Nonetheless, were one to do this, one would still be left – no matter how hard one tried – with the inescapable fact that the great bulk of the inhabitants of the Empire’s European provinces were not, by modern European standards, people of colour. They would, in modern European terms, be white. People of colour would still be a minority. The current binary – and that sense of majority and minority – would be eternalised

Now, the Romans themselves didn’t see the inhabitants of North Africa as different from themselves in any significant somatic sense. They didn’t see North Africans as Aethiopes - dark-skinned Africans. When they commented on the appearance of the North African Moors, the Mauri, the ancestors of the modern Berbers, it was their curly hair that they commented on. Some people have tried to argue that North Africans like Augustine were ’black’ and other people (with rather less justification) have tried to deny this and claim that he was ‘white’. The truth of the matter is that we have no idea what he looked like; it’s reasonable to suppose that a modern American would see him as a person of colour. But it’s also reasonable to suppose that a modern inhabitant of the Mediterranean regions, especially in North Africa, wouldn’t. Many, maybe most, modern Moroccans, Algerians, Tunisians, Libyans and Egyptians do not regard themselves as 'black' and can react quite angrily to the suggestion that they might be – even if this attitude can sometimes be grounded in their own, differently racist, attitudes towards sub-Saharan Africa/ns. Anyone who has visited North Africa knows that, in terms of actual skin colour there is a range of skin-tones from very dark to very pale (as there always has been). That spectrum continues, without a break, on the other side of the sea. People in Spain, Sicily and Italy might now make what they see as a colour-based distinction between them and their North African neighbours but this is entirely cultural.

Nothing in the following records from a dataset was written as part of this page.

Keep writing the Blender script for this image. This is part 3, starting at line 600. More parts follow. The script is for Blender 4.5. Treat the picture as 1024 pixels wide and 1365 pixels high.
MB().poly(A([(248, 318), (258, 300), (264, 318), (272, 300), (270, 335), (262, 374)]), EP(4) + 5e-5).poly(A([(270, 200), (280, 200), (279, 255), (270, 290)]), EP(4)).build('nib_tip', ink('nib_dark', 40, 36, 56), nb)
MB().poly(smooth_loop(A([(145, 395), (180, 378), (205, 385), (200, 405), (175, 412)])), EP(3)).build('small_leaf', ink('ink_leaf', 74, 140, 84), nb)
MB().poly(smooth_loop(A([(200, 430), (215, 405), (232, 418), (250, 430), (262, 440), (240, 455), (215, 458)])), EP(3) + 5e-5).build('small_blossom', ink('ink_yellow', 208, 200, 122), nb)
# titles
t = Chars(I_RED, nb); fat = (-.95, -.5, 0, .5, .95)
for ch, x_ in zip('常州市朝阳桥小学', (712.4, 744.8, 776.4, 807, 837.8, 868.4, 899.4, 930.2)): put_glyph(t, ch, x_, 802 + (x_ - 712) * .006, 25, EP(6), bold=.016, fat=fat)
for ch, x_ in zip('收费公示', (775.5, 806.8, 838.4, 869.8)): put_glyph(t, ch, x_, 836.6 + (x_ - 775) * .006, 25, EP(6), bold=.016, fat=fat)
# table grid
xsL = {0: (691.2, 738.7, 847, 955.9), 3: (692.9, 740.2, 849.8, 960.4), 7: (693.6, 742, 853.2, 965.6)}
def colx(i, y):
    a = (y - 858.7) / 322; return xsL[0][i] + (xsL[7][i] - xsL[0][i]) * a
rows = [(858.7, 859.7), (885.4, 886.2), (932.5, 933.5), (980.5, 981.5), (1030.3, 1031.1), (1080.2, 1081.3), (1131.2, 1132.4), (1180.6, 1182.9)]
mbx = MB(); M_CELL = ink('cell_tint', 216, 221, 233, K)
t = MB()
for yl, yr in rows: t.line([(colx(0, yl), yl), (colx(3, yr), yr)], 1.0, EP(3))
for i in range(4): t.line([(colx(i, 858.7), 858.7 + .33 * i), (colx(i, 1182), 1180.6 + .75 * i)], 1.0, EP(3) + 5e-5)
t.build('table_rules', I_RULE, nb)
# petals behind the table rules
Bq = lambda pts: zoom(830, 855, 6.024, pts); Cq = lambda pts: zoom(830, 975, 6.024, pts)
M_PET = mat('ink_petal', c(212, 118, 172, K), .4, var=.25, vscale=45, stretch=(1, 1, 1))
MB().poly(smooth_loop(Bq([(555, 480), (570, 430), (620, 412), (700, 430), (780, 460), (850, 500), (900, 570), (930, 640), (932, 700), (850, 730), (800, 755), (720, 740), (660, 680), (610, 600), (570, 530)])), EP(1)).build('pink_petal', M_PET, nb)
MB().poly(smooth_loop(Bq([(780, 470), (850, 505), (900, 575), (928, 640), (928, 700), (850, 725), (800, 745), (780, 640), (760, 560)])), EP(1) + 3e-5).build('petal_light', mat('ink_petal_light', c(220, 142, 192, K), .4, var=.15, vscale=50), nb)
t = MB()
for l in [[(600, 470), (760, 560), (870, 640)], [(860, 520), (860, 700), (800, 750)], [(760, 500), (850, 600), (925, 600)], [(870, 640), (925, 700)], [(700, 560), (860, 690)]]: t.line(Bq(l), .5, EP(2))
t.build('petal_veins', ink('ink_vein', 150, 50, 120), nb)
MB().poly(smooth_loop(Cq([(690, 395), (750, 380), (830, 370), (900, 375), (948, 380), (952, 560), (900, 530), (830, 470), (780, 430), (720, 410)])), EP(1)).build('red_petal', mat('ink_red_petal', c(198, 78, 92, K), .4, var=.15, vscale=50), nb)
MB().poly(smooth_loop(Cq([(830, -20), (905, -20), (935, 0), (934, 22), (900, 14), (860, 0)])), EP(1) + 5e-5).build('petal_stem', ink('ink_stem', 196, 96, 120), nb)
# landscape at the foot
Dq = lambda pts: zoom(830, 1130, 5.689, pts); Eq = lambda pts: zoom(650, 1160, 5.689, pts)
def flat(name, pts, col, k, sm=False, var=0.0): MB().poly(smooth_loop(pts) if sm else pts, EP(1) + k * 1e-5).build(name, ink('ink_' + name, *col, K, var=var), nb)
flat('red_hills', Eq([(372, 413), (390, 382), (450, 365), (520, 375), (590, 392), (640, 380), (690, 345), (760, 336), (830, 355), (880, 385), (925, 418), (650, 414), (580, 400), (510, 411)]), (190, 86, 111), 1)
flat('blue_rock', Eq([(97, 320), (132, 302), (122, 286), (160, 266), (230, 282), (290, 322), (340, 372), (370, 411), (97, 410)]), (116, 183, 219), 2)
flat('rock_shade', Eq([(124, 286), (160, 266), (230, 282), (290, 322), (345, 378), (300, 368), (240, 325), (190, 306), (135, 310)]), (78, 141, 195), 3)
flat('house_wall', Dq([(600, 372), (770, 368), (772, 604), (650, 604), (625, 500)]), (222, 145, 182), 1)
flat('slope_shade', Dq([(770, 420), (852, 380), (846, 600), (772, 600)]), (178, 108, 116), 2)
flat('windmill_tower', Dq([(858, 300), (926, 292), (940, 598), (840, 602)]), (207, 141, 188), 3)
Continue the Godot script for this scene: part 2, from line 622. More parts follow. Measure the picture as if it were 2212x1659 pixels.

This is the heart of the issue. If one takes a colour chart and defines people within a certain part of that spectrum as ‘people of colour’ according to modern, especially according to modern American, categories, you are naturalising, eternalising and essentialising a categorisation that is social and contingent. Because not everyone sees the world now – let alone in the past – according to that schema, you are colonising the past every bit as much as old Europeans did when they made everyone in antiquity white, and scrubbed statues and so on to prove their point. You’re still imposing a modern, western view (even if it’s a different one from before) on the Mediterranean as a whole and North Africa in particular. This isn’t decolonising the past. We need a more radical solution. The issue is not about who was white and who was black or ‘of colour’; these are all modern categories that didn’t apply in the Roman world. I don’t want to use that point just to sweep the issue under the carpet, though. We can use it much more creatively.

Here I return to phenomenology and my critique of materialisms. People don’t engage with other people in their unmediated materiality, any more than they interact with anything else like that. People are categorised, as we’ve seen, in all sorts of ways, and categories work as signs. When a modern racist sees a black person, he sees a sign with a particular signified; when he sees a white person, he sees a different one. A Roman presented with people who looked exactly like both of those people didn’t see either of those things. A Roman saw a pale-skinned northerner and a North African with, perhaps, a slightly darker skin than his or her own as signifying very different things. Very different indeed, and with very different relationships to his or her way of ordering the world, its cultural capital and its power relations. They saw people differently; in phenomenological terms, people were presented in entirely different form. Recognising that the northern half of the Empire contained many people who wouldn’t now be seen as ‘white’ doesn’t change – in a way – the balance of power or the fact that people are still implicitly being contrasted with ‘whiteness’. But ‘whiteness’ can safely be abolished from the Roman world. The Romans didn’t see themselves as white (certainly not as ‘pale-skinned’). How Romans saw self and other was entirely different: if you went back in time and showed a Roman man a picture of, say, David Lammy in a toga, or Naga Munchetty in traditional Roman dress, and me with a top-knot wearing trousers and asked who he thought looked the most different or ‘other’, compared to himself, he’d say me, and if he said Naga it would be because she’s a woman. When Hadrian, an African abbot who lived in southern Italy, accompanied the new Archbishop Theodore (who himself came from Tarsus in modern Turkey) to Canterbury about a generation after the close of our period (it was Hadrian’s 3rd trip to England, by the way) no one remarked upon their skin colour. Whatever it might have looked like to us, they didn’t see it. It was much more a sign of worrying otherness that Theodore spoke Greek and might introduce Greek church customs!

Late Antique people didn’t look like us in either sense – in the way they looked out and saw their fellow people, or in the way they looked to the people looking at them. We need to embrace the radical possibilities that this permits. What kinds of modern people portray the people of late antiquity can’t be a question of historical accuracy. The past is other. As I said it looked different, and it looked differently. If I were casting a film set in the late Antique west I would like to have all sorts of people play the parts in a way that underlined the difference, but also the categories that late antique people have – have Gauls played by south Asians, Spaniards by East Asians, Barbarians by white people, Italians by African-Caribbean actors. It’d possibly make the Daily Mail self-combust but that’d only be a side-benefit. It’d bring home the idea that the late antique European/Mediterranean past doesn’t belong to any modern group any more than any other. It’s open to everyone. I’d really like to see that one day.